Pero tal reforma, que será más efectiva cuanto más grado de respaldo institucional tenga, no debe quedarse en los planteamientos nominales que hacen los sindicatos y el Ejecutivo. La fuerte pérdida de empleo, además de paralizar las expectativas de la sociedad y congelar los proyectos de vida de colectivos crecientes, embarga cantidades muy importantes de recursos públicos, reduce los ingresos impositivos, eleva el déficit fiscal y resta recursos para la actividad productiva. Por tanto, la reforma no puede limitarse a atractivos maquillajes de las figuras de contratación, la protección o los convenios. La reforma debe remover todas las normas que afectan a los costes del factor trabajo, porque sólo una reducción razonable de los mismos devolverá a la economía la cuota de competitividad perdida, y con ella, los niveles de ocupación.

La reforma del mercado de trabajo debe reducir el abismal diferencial que existe en las indemnizaciones por despido en función del tipo de contrato, y que ha fracturado y dualizado el mercado. Debe hacerlo porque también es un coste laboral y, al ser el más alto de la OCDE, a menudo disuasorio para contratar. Un nuevo contrato con despido más barato, incluso a coste creciente en función de la antigüedad, puede ser un instrumento que incentive la contratación. La reforma debe considerar también una reducción de las cotizaciones, un auténtico impuesto al empleo en muchas actividades intensivas en trabajo.

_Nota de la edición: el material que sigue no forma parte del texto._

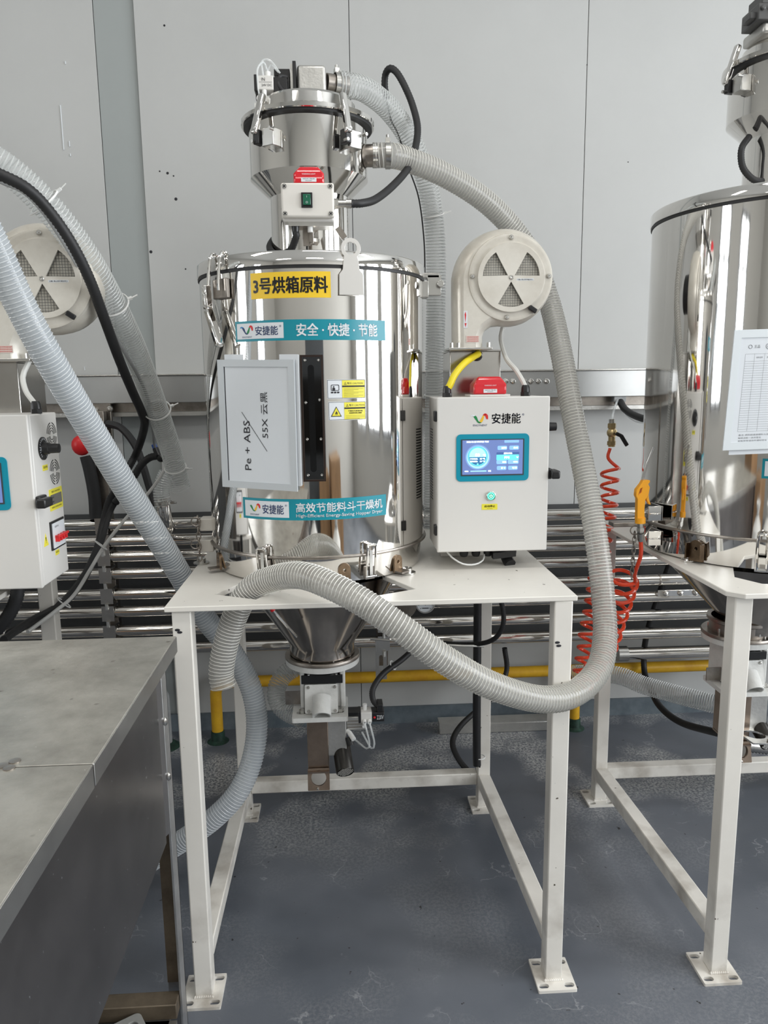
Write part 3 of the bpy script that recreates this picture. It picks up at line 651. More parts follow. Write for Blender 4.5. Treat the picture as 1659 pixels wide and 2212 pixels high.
# lifting lug plate with an eye
p0 = at(757, 537, 1.755); th = oncyl(757, 600, HC, HR)[0]
T_ = Vector((cos(th*.6), sin(th*.6), 0)); FL = plane_fr((p0.x, p0.y, p0.z), T_, (0, 0, 1))
o_ = [(.0225*cos(rad(a)), .0225*sin(rad(a))) for a in range(-50, 231, 12)]+[(-.0175, -.03), (-.019, -.045), (-.027, -.055), (-.028, -.100), (.028, -.100), (.027, -.055), (.019, -.045), (.0175, -.03)]
G().plate([o_, circ(0, 0, .0135, 24)], FL, .004).out('lifting_lug', mat('matt stainless lug', (.66, .64, .61), .38, .75), hop, bevel=.0008)
# hinge and brackets at the right of the lid
p = at(922, 600, 2.0); g = G(); g.box(p.x-.012, p.x+.03, 1.985, 2.025, p.z-.002, p.z+.01); g.box(p.x+.0, p.x+.035, 1.985, 2.0, p.z-.045, p.z+.005); g.cyl((p.x+.032, 1.97, p.z-.018), (p.x+.032, 2.03, p.z-.018), .009, n=12); g.box(p.x-.014, p.x+.002, 1.98, 2.03, p.z-.05, p.z-.01)
g.out('lid_hinge', steel, hop, bevel=.001)
# ears, bolts and welded lugs round the skirt
g = G()
for px, py, Zz in ((435, 1214, .978), (880, 1235, .978)):
    q = atz(px, py, Zz+.004); g.lathe((q.x, q.y, Zz), [(.021, .0005), (.021, .004), (.012, .004), (.012, .014), (.008, .016), (1e-4, .012)], 20)
g.out('holding_bolts', steel, hop)
for px in (470, 660, 745, 862):
    q = cu(px, 1226)[0]/HR; N_ = Vector((sin(q), -cos(q), 0)); T_ = Vector((cos(q), sin(q), 0)); c0 = Vector((HC[0], HC[1], 1.008))+N_*(HR-.008)
    F_ = plane_fr(c0, T_, (0, 0, 1)); lp = [(.015*cos(rad(a)), .006+.015*sin(rad(a))) for a in range(0, 181, 20)]+[(-.015, -.022), (.015, -.022)]
    G().plate([lp, circ(0, .004, .004, 12)], F_, .006).out('welded_ear', mat('heat tinted steel', (.42, .30, .20), .3, 1, noise=.5, nscale=30), hop, bevel=.001)
    G().obox(c0+N_*.016+Vector((0, 0, -.019)), T_*.014, N_*.014, Vector((0, 0, .002))).out('ear_foot', dsteel, hop)
g = G()
for py in (1133, 1178): q = at(444, py, 1.98); g.box(q.x-.014, q.x+.022, 1.97, 2.02, q.z-.016, q.z+.016)
g.out('side_blocks', mat('cream bracket paint', (.62, .59, .54), .5), hop, bevel=.002)
g = G(); a = at(427, 1122, 1.96)
for k in range(8):
    c_ = Vector((a.x, a.y, a.z-.0145*k)); u_ = Vector((1, 0, 0)) if k % 2 else Vector((0, 1, 0))
    g.tube([c_+u_*.0055*cos(t*PI/6)+Vector((0, 0, .0105*sin(t*PI/6))) for t in range(12)], .0016, 6, closed=True)
tag(g.out('chain', dsteel, loc=tuple(a)), 'short rusty chain hanging at the lower left of the centre dryer', 'chain')
g = G(); g.ring(at(423, 1127, 1.955), .012, .0018, (0, 1, .2)); g.ring(at(422, 1176, 1.955), .012, .0018, (0, 1, .2)); tag(g.out('split_ring', dsteel, loc=tuple(at(422, 1150, 1.955))), 'steel split rings threaded through the chain left of the centre dryer', 'ring')
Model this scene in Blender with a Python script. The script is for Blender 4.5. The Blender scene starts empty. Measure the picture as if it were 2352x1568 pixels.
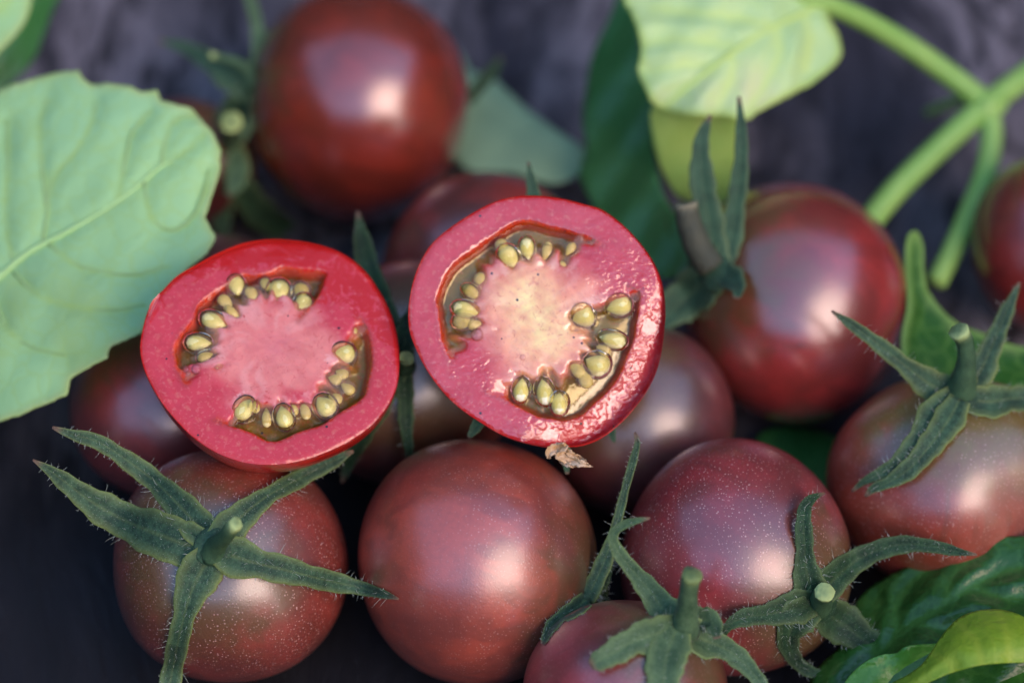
import bpy, math, random
import numpy as np
from mathutils import Vector, Matrix
from mathutils.geometry import delaunay_2d_cdt
from mathutils.bvhtree import BVHTree

random.seed(7)
rng = np.random.default_rng(11)
scene = bpy.context.scene
COL = scene.collection

# ------------------------------------------------------------------ camera
PITCH = math.radians(50)
LENS = 100.0
W0, H0 = 2352.0, 1568.0                  # measuring frame of the photograph
F = LENS / 36.0 * W0
FWD = np.array([0, math.cos(PITCH), -math.sin(PITCH)])
UP = np.array([0, math.sin(PITCH), math.cos(PITCH)])
RT = np.array([1.0, 0, 0])


def ray(x, y):
    return FWD + RT * ((x - W0 / 2) / F) - UP * ((y - H0 / 2) / F)


CAM = np.array([0, 0, 1.75]) - ray(1095, 1290) * (1.75 * F / 281)     # centimetres


def P(x, y, d):
    return CAM + ray(x, y) * d


def proj(V):
    rel = V - CAM
    d = rel @ FWD
    return W0 / 2 + F * (rel @ RT) / d, H0 / 2 - F * (rel @ UP) / d, d


def on_table(x, y, r):
    """depth and radius of a ball of apparent radius r that rests on the table"""
    q = ray(x, y)
    t = -CAM[2] / (q[2] - r / F)
    return t, r * t / F


cd = bpy.data.cameras.new("camera")
cam = bpy.data.objects.new("camera", cd)
COL.objects.link(cam)
cam.location = CAM * 0.01
cam.rotation_euler = (math.pi / 2 - PITCH, 0, 0)
cd.lens = LENS
cd.sensor_width = 36
cd.clip_start = 0.01
cd.clip_end = 50
cd.dof.use_dof = True
cd.dof.focus_distance = 0.393
cd.dof.aperture_fstop = 7.5
cd.dof.aperture_blades = 8
scene.camera = cam

# ------------------------------------------------------------------ light
SUN_DIR = Vector((0.564, -0.633, 0.525)).normalized()
SUN_EL = math.asin(SUN_DIR.z)
SUN_AZ = math.atan2(SUN_DIR.x, SUN_DIR.y)
world = bpy.data.worlds.new("World")
scene.world = world
world.use_nodes = True
wn = world.node_tree
bgn = wn.nodes.get("Background") or wn.nodes.new("ShaderNodeBackground")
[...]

La reforma debe revisar la estructura de los convenios colectivos, para que la negociación gane terreno y acompase las condiciones laborales a las posibilidades reales de cada empresa, y, en la medida de lo posible, con mecanismos de remuneración variable y ajuste los sueldos al desempeño de cada trabajador. Además, debe fomentar el uso de infinidad de mecanismos de flexibilidad interna (horas, funciones, descuelgues, contratos, control del absentismo, etcétera) permitidos por la norma desde 1994, pero bloqueados por los comités por años. Debe acometerse con seriedad la acotación de la ultraactividad de los convenios, para impedir que se conviertan para las empresas en sucesivas cargas que poco tienen que ver con la actividad productiva. La reforma debe revisar también los sistemas formativos para que sean útiles al sistema productivo, con cambios en los itinerarios de la formación continua y la profesional, y debe controlar los mecanismos de cobertura por desempleo, para no despilfarrar recursos escasos que además desincentiven la búsqueda activa de empleo.